A second development that could impair or destroy opportunities for bipartisan cooperation may stem from the sweeping “executive action” on immigration that the President insists he will soon take. We sympathize with the President’s goals in this area and understand his impatience, but we believe that creating protections for illegal immigrants that the law does not authorize, and that Congress has thus far declined to provide, would be a serious mistake. Although we support comprehensive immigration reform generally, and in particular the bill passed by the Senate, we think that acting outside the law and in defiance of Congress would be a major setback to reaching agreement on immigration, and most likely, a range of other issues.
A further development with the potential for major conflict between the President and Congress could arise from the negotiations with Iran, which are scheduled to conclude by November 24. If an agreement is reached that involves the lifting of sanctions, there is a limit to what the President can do without Congressional approval, and if the proposed agreement is one that is widely regarded in Congress as unacceptable, a highly divisive battle might well unfold. For our part, we have some inclination to give any proposed agreement the benefit of the doubt as we regard the alternatives to be unattractive or, in the case of military action, potentially disastrous. Nevertheless, the President must spare no effort to consult with Congress and gain their support.

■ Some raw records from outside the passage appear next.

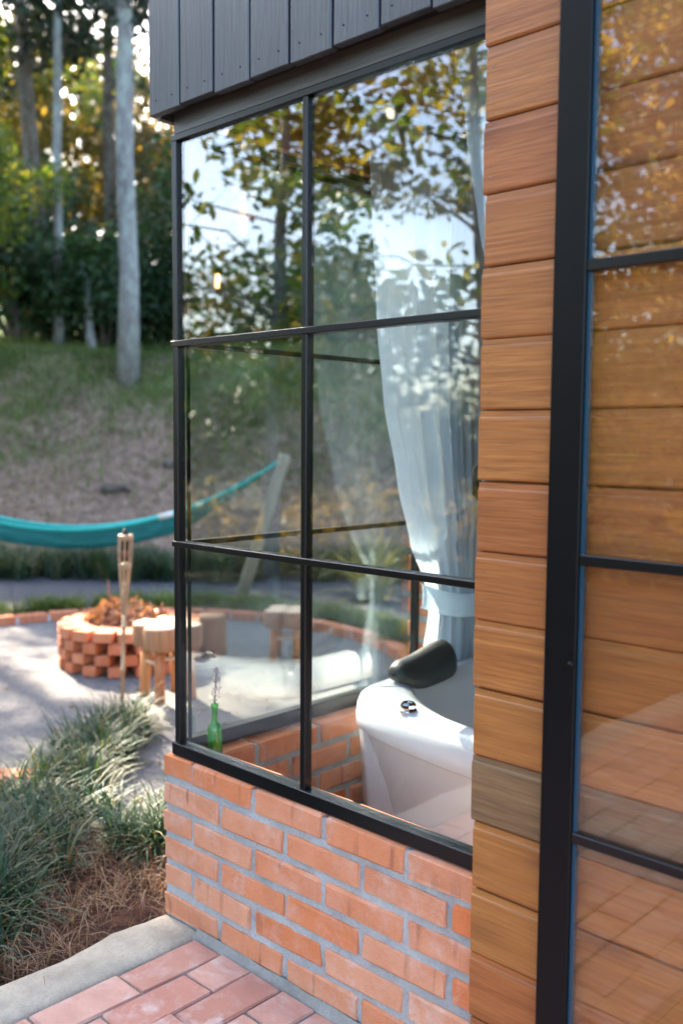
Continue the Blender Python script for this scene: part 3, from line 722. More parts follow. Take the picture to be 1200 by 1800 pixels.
# ------------------------------------------------------------------ fire pit and its ring
GZ = -.08
pc = (-5.06, 3.37)
pit = thing('fire_pit', 'round honeycomb brick fire pit on the gravel', 'fire pit', (pc[0], pc[1], GZ))
V, F = chbox(.20, .092, .062, .005, .002); bb = B(); bb.v = V; bb.f = F; pb = bb.mesh('brick', M['brick_pit'])
V, F = chbox(.225, .115, .062, .005, .002); bb = B(); bb.v = V; bb.f = F; pb2 = bb.mesh('brick', M['brick_pit'])
for r in range(3):
    for k in range(16):
        a = 2*math.pi*(k+.5*(r % 2))/16
        put('brick', pb, pit, (.335*math.cos(a), .335*math.sin(a), .033+r*.0675), (0, 0, a+random.uniform(-.04, .04)))
for k in range(17):
    a = 2*math.pi*(k+.3)/17; put('brick', pb2, pit, (.322*math.cos(a), .322*math.sin(a), .033+3*.0675), (random.uniform(-.02, .02), random.uniform(-.02, .02), a+.09+random.uniform(-.04, .04)))
# burning material laid in the pit
bb = B()
for i in range(200):
    a, r = random.uniform(0, 6.28), .24*math.sqrt(random.random()); z = .05+.17*random.random()+.10*(1-r/.24)
    p = Vector((pc[0]+r*math.cos(a), pc[1]+r*math.sin(a), GZ+z)); d = Vector((random.gauss(0, 1), random.gauss(0, 1), random.gauss(0, .5))).normalized()*random.uniform(.03, .14)
    bb.tube([p-d, p+Vector((0, 0, random.uniform(-.01, .02))), p+d], random.uniform(.003, .009), 5)
tw = bb.build('kindling', M['twig'], None); tag(tw, 'heap of dry brown twigs in the brick fire pit', 'kindling', kind='stuff')
def leaves(C, size, seed, flat=0., asp=.5, droop=0, hexa=False):
    """C (n,3) leaf centres -> V,F"""
    rs = np.random.RandomState(seed); n = len(C); s = size*rs.uniform(.6, 1.3, n)[:, None]
    d = rs.normal(size=(n, 3)); d[:, 2] = d[:, 2]*(1-flat)-droop; d /= np.linalg.norm(d, axis=1)[:, None]
    k = rs.normal(size=(n, 3)); k[:, 2] *= (1-flat*.5); e = np.cross(d, k); e /= np.linalg.norm(e, axis=1)[:, None]+1e-9
    if not hexa:
        V = np.stack([C-d*s, C+e*s*asp, C+d*s, C-e*s*asp], 1).reshape(-1, 3); F = np.arange(4*n).reshape(n, 4)
    else:
        up_ = np.cross(d, e)*s*.12
        V = np.stack([C-d*s, C-d*s*.35+e*s*asp+up_, C+d*s*.35+e*s*asp*.8+up_, C+d*s, C+d*s*.35-e*s*asp*.8+up_, C-d*s*.35-e*s*asp+up_], 1).reshape(-1, 3); F = np.arange(6*n).reshape(n, 6)
    return V, F
rs = np.random.RandomState(3); n = 500; a = rs.uniform(0, 6.28, n); r = .26*np.sqrt(rs.rand(n))
C = np.stack([pc[0]-.05+r*np.cos(a), pc[1]+r*np.sin(a), GZ+.26+.20*rs.rand(n)*(1-r/.3)], 1)
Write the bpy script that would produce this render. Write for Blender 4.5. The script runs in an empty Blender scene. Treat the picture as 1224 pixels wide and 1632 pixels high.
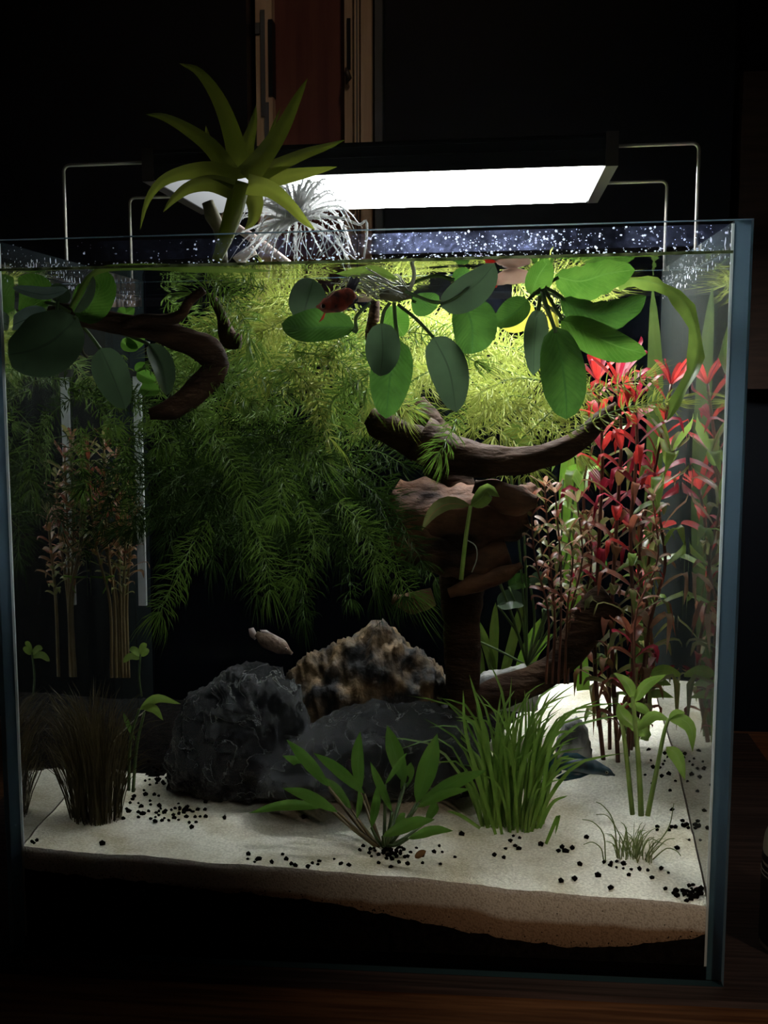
import bpy, math, random
from math import sin, cos, pi, radians
from mathutils import Vector, Matrix, noise

# ---------------------------------------------------------------- camera
S = bpy.context.scene
COL = S.collection
F, CX, CY, CZ, YAW, PIT, ROL = 2427.5, .0566, -.6066, .2438, .1532, .1678, -.0127
DU, DV = -192.62, 205.83
_c, _s = cos(YAW), sin(YAW)
_F, _R, _U = Vector((-_s, _c, 0)), Vector((_c, _s, 0)), Vector((0, 0, 1))
_F2, _U2 = _F*cos(PIT) - _U*sin(PIT), _U*cos(PIT) + _F*sin(PIT)
_R3, _U3 = _R*cos(ROL) + _U2*sin(ROL), _U2*cos(ROL) - _R*sin(ROL)
EYE = Vector((CX, CY, CZ))
cd = bpy.data.cameras.new('camera')
cd.sensor_fit = 'VERTICAL'; cd.sensor_height = 36; cd.lens = F/1632*36
cd.shift_x = -DU/1632; cd.shift_y = DV/1632
cd.clip_start = .01; cd.clip_end = 20
cam = bpy.data.objects.new('camera', cd); COL.objects.link(cam)
cam.matrix_world = Matrix(((_R3.x, _U3.x, -_F2.x, EYE.x), (_R3.y, _U3.y, -_F2.y, EYE.y), (_R3.z, _U3.z, -_F2.z, EYE.z), (0, 0, 0, 1)))
S.camera = cam

# ---------------------------------------------------------------- world, lights, exposure
W = bpy.data.worlds.new('world'); S.world = W; W.use_nodes = True
W.node_tree.nodes['Background'].inputs[0].default_value = (.9, .75, .6, 1)
W.node_tree.nodes['Background'].inputs[1].default_value = .0035
LAMP_STRENGTH = 66.0
def lamp_light(name, kind, loc, target, energy, color, size=.1, cone=None):
    l = bpy.data.lights.new(name, kind); l.energy = energy; l.color = color
    o = bpy.data.objects.new(name, l); COL.objects.link(o); o.location = loc
    o.rotation_euler = (Vector(target) - Vector(loc)).to_track_quat('-Z', 'Y').to_euler()
    if kind == 'AREA': l.size = size
    else: l.shadow_soft_size = size
    if cone: l.spot_size = radians(cone); l.spot_blend = .6
    return o
# a warm shaded room lamp off to the front right, and an added unseen spot that brightens the wall trims
lamp_light('room_lamp', 'SPOT', (.75, -.95, .42), (.150, .0, .022), 12.0, (1, .80, .60), .05, 13)
lamp_light('side_lamp', 'SPOT', (.75, .25, .9), (.27, .30, 0), 2.2, (1, .70, .45), .06, 26)
lamp_light('wall_spot', 'SPOT', (.5, -.9, 1.9), (-.09, .6, .5), 14.0, (1, .72, .5), .12, 12)
S.view_settings.view_transform = 'Standard'; S.view_settings.look = 'None'
S.view_settings.gamma = 1; S.view_settings.use_curve_mapping = False
S.view_settings.exposure = 0.0
S.cycles.transparent_max_bounces = 40
S.cycles.max_bounces = 10
S.cycles.sample_clamp_indirect = 6

# ---------------------------------------------------------------- pixel -> world
def at(u, v, Y):
    d = _F2 + _R3*((u - 612 - DU)/F) - _U3*((v - 816 - DV)/F)
    return EYE + d*((Y - EYE.y)/d.y)
def px(Y):                      # metres per photograph pixel at depth Y
    return (Y - CY)/F*1.02
def lerp(a, b, t): return a + (b - a)*t
def sand_h(x, y):
    t = max(0, min(1, (x + .144)/.288))
    f0 = lerp(.0475, .0390, min(1, t*2)) if t < .5 else lerp(.0390, .0305, (t - .5)*2)
    g = lerp(.05, .12, min(1, t*2)) if t < .5 else lerp(.12, .24, (t - .5)*2)
    yy = y if y < .13 else .13 + (y - .13)*.45
    return f0 + g*yy + .0022*noise.noise(Vector((x*18, y*18, 3))) + .0012*noise.noise(Vector((x*50, y*50, 7)))
def on_sand(u, v):
    d = _F2 + _R3*((u - 612 - DU)/F) - _U3*((v - 816 - DV)/F)
    z = .045
    for _ in range(12):
        p = EYE + d*((z - EYE.z)/d.z); z = sand_h(p.x, p.y)
    return p

# ---------------------------------------------------------------- materials
MATS = {}
def new_mat(name):
    m = bpy.data.materials.new(name); m.use_nodes = True
    nt = m.node_tree; nt.nodes.clear()
    MATS[name] = m
    return m, nt, nt.nodes.new('ShaderNodeOutputMaterial')
def N(nt, t, **k):
    n = nt.nodes.new('ShaderNode' + t)
    for a, b in k.items():
        if a in n.inputs: n.inputs[a].default_value = b
        else: setattr(n, a, b)
    return n
def L(nt, a, b): nt.links.new(a, b)
def rgb(c): return (c[0], c[1], c[2], 1)
def ramp(nt, fac, stops, interp='LINEAR'):
    r = N(nt, 'ValToRGB'); r.color_ramp.interpolation = interp
    e = r.color_ramp.elements
    while len(e) < len(stops): e.new(.5)
    for i, (p, c) in enumerate(stops): e[i].position = p; e[i].color = rgb(c)
    L(nt, fac, r.inputs[0]); return r.outputs[0]
def plain(name, col, rough=.5, metal=0, spec=.5, emit=None):
    m, nt, o = new_mat(name)
    b = N(nt, 'BsdfPrincipled', Roughness=rough, Metallic=metal)
    b.inputs['Base Color'].default_value = rgb(col); b.inputs['Specular IOR Level'].default_value = spec
    if emit: b.inputs['Emission Color'].default_value = rgb(emit[0]); b.inputs['Emission Strength'].default_value = emit[1]
    L(nt, b.outputs[0], o.inputs[0]); return m
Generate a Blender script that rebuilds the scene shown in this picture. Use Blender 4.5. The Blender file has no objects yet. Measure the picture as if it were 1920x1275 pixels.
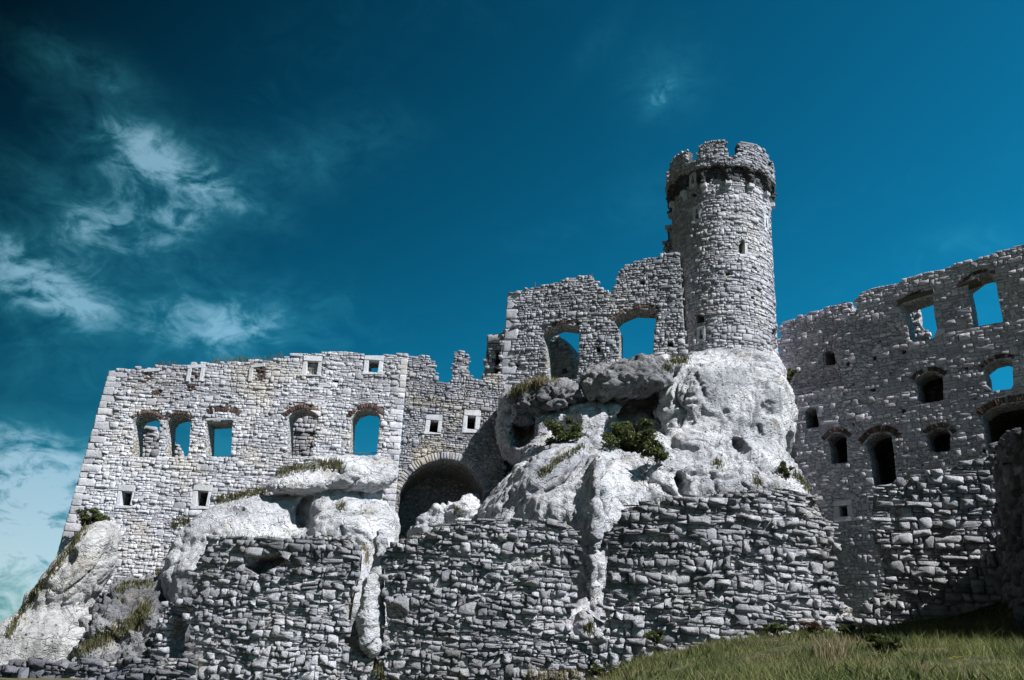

Finally, we cannot close without expressing, as we have done previously, our disappointment and concern at the apparent lack of interest on the part of either the administration or Congress to undertake a comprehensive review of our military capabilities and budgets in light of the growing challenges we face in the Middle East, Eastern Europe and Asia. We believe that the threats in those regions deserve our serious attention, and we hope that with John McCain poised to become Chairman of the Senate Armed Services Committee, that attention may be forthcoming.
You may be right that big money had little effect on deciding who won in the recent mid-term elections, but it no doubt had a decisive effect on the quality of the debate in those election campaigns — as both sides felt obligated to hew to party lines reflecting hard-line views of the big money sources. Campaigns have become so ridiculously expensive (thanks to the seductive attraction of all that money) that it may be a long time before it is ever safe again to run a campaign based on thoughtful approaches to controversial issues.